Count every line that holds the string "parts", then give that number alone.

## Start STORED DATA

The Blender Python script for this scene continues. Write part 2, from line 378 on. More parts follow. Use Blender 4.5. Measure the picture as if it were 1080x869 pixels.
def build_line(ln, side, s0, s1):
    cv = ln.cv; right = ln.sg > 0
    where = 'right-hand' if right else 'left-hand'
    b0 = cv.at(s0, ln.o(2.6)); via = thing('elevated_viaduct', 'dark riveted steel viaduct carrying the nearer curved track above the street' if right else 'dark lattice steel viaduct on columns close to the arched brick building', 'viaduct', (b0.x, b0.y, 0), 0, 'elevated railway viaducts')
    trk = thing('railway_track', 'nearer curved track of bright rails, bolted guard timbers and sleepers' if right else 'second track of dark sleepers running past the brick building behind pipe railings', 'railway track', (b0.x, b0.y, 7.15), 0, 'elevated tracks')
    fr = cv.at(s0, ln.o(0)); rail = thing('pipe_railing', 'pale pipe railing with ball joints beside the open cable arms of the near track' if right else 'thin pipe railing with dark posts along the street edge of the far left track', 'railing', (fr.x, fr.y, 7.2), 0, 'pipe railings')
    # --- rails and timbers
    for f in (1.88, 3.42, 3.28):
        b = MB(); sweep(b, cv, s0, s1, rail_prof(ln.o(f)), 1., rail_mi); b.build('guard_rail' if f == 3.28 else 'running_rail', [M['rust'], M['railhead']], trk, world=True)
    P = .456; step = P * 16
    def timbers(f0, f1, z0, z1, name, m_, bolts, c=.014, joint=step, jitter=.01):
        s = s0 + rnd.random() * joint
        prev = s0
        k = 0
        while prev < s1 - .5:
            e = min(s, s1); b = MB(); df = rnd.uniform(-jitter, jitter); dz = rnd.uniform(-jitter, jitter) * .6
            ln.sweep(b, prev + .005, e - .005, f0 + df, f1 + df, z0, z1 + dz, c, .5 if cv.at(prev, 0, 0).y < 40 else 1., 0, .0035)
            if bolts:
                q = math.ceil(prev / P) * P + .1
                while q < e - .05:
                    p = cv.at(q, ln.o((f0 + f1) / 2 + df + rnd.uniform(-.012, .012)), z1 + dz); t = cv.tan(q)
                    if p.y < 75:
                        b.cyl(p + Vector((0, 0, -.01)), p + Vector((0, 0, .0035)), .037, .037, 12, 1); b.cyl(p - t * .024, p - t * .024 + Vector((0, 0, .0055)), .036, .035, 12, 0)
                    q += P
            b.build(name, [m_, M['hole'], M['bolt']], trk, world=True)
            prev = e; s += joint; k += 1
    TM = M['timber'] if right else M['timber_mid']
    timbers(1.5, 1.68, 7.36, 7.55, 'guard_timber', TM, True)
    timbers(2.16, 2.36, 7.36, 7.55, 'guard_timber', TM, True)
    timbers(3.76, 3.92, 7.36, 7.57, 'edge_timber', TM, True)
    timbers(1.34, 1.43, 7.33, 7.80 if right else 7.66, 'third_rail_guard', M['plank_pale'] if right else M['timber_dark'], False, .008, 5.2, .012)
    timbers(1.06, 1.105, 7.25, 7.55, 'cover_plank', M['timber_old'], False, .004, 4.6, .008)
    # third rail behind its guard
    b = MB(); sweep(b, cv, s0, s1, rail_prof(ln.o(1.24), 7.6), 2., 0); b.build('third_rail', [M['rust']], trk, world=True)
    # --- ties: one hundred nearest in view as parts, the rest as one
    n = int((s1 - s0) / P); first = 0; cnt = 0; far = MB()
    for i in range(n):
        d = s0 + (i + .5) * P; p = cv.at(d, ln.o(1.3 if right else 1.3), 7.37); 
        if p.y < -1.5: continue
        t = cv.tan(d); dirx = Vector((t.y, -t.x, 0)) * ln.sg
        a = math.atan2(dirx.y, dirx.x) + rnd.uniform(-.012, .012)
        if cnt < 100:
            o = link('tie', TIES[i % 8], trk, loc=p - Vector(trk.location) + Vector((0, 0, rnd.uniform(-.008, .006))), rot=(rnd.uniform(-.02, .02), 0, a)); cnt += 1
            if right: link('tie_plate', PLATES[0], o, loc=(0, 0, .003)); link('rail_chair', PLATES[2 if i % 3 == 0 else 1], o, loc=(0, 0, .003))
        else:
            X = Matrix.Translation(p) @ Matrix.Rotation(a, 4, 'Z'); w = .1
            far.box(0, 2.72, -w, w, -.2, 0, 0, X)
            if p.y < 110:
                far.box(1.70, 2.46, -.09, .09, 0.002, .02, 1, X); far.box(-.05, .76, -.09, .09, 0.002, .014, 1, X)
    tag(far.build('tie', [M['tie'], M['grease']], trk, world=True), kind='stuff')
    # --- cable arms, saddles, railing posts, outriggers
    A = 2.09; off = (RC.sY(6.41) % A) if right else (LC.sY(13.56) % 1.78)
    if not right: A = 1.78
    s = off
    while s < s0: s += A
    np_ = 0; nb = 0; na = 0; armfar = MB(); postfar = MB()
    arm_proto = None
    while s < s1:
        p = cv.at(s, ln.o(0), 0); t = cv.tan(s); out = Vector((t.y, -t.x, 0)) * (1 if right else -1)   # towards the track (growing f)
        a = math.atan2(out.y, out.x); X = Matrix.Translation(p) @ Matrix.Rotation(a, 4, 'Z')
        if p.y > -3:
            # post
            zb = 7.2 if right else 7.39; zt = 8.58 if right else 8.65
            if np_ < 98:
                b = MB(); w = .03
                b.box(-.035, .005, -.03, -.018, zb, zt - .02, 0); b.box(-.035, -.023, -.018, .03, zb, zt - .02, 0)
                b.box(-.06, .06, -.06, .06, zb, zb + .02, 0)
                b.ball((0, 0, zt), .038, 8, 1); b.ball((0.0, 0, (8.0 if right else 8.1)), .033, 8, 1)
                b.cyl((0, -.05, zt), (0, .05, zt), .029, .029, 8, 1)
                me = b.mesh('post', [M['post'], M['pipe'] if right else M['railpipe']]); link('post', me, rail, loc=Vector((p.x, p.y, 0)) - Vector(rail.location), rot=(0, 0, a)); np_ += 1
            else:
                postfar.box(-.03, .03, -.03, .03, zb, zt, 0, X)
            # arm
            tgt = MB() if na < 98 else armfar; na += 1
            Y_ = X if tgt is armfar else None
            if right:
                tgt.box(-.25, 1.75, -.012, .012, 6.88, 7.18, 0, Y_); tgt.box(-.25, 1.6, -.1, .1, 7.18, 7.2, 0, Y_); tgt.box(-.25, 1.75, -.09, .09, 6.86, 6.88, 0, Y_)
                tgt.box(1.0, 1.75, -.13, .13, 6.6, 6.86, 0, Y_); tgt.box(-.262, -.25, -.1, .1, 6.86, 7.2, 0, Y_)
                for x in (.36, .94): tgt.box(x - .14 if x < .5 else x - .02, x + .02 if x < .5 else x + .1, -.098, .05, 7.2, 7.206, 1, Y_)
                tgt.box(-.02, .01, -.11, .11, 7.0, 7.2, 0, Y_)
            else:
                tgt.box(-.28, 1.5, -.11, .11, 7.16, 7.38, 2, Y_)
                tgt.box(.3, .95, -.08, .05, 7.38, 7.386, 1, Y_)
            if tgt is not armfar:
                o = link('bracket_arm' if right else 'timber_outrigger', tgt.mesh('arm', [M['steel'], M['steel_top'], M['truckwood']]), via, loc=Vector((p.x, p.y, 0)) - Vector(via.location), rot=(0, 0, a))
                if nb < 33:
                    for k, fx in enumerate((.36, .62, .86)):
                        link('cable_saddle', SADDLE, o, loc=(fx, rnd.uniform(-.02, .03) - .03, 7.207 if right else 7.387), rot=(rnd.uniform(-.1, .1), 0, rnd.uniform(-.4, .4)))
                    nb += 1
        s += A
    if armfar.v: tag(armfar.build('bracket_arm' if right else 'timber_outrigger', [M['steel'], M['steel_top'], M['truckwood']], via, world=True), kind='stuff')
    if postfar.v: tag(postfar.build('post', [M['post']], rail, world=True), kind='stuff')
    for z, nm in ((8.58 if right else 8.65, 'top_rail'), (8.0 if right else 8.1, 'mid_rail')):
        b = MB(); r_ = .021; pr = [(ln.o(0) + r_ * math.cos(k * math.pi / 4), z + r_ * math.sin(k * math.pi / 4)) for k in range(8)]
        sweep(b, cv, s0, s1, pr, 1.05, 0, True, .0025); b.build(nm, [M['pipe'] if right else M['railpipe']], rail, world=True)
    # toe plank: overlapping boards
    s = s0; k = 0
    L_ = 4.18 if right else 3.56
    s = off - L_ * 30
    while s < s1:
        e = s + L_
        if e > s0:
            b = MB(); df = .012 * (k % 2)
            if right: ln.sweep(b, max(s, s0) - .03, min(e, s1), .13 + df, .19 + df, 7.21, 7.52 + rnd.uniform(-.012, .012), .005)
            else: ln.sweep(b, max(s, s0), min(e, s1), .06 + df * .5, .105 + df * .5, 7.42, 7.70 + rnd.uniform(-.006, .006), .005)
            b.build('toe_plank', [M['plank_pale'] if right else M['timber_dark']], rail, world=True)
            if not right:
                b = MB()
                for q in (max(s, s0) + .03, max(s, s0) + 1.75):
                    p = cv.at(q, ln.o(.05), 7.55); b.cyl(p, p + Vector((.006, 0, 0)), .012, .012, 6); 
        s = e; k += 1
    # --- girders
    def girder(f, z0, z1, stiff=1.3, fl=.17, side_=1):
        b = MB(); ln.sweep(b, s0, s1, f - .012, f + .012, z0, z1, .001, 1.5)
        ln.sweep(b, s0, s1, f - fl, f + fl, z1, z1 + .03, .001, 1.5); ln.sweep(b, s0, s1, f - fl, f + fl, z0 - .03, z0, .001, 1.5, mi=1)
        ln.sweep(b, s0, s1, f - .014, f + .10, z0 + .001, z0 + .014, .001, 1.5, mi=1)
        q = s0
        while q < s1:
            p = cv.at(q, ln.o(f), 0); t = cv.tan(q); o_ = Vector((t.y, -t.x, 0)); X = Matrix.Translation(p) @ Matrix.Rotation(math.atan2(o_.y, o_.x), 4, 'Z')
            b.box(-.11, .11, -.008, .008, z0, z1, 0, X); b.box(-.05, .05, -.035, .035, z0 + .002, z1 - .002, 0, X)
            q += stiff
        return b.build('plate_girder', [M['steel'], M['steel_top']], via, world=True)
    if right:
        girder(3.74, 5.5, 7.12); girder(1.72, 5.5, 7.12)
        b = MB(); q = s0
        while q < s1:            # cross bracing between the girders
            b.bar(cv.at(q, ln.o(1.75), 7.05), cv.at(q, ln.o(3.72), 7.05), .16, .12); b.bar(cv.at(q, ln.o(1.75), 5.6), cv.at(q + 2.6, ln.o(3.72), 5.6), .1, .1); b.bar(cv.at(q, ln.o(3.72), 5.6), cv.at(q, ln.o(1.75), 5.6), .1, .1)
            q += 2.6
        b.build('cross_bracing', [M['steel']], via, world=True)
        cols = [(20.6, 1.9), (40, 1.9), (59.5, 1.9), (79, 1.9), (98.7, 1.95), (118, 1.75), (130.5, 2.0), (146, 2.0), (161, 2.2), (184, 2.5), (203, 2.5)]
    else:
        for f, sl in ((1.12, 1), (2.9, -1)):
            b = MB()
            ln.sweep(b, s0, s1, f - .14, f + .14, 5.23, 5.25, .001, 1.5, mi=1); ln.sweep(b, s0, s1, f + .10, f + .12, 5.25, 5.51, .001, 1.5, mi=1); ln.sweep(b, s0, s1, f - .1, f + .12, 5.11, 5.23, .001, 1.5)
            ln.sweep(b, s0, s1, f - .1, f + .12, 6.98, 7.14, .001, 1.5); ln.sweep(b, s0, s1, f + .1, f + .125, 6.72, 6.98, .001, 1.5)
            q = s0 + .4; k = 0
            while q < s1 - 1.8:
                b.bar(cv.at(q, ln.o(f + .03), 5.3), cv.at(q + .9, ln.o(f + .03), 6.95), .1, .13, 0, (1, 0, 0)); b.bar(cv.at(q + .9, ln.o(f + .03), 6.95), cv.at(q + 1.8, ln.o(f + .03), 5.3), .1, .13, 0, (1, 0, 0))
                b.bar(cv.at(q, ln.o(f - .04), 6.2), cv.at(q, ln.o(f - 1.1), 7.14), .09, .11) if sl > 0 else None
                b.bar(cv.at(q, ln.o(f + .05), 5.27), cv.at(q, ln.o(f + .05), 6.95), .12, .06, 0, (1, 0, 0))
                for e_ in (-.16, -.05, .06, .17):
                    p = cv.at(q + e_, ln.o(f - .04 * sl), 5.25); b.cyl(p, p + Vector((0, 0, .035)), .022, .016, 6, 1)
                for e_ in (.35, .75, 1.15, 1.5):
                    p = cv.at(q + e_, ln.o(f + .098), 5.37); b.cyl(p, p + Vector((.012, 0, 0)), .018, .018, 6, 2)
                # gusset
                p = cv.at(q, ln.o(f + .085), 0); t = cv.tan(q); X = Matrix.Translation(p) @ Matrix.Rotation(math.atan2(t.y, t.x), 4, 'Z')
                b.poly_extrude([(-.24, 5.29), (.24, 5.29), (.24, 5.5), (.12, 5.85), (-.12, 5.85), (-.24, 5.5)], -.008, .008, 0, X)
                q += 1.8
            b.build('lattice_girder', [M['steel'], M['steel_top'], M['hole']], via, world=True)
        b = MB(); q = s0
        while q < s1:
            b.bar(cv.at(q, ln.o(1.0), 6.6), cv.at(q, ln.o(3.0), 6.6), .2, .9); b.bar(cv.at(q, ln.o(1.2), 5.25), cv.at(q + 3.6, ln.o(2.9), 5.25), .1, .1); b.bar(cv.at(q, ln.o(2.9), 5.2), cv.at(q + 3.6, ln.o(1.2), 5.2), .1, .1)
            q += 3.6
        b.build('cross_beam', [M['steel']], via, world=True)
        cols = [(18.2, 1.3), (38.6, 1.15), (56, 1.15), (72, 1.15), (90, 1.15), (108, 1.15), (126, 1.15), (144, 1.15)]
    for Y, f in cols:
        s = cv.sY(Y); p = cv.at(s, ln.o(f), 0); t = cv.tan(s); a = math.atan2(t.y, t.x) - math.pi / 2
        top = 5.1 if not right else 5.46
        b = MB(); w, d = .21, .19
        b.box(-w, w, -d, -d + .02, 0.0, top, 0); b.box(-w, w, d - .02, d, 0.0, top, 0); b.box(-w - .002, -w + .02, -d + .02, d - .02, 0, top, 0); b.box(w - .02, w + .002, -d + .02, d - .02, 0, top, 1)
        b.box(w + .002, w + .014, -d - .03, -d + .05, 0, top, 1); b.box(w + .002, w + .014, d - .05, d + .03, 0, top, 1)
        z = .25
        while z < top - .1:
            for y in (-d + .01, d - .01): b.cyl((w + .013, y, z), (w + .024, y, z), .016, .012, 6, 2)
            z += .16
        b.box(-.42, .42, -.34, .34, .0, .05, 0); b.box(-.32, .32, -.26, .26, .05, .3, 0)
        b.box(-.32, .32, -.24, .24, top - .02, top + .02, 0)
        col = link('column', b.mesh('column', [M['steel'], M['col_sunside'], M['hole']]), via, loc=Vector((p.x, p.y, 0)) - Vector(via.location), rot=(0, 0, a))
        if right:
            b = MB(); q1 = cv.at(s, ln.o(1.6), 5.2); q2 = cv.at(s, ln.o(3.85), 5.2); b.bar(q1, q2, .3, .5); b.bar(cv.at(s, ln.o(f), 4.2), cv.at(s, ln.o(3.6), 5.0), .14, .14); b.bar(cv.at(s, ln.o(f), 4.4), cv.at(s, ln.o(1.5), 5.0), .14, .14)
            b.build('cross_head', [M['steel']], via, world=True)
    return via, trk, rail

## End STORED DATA

**FINISHED EXERCISE:** 2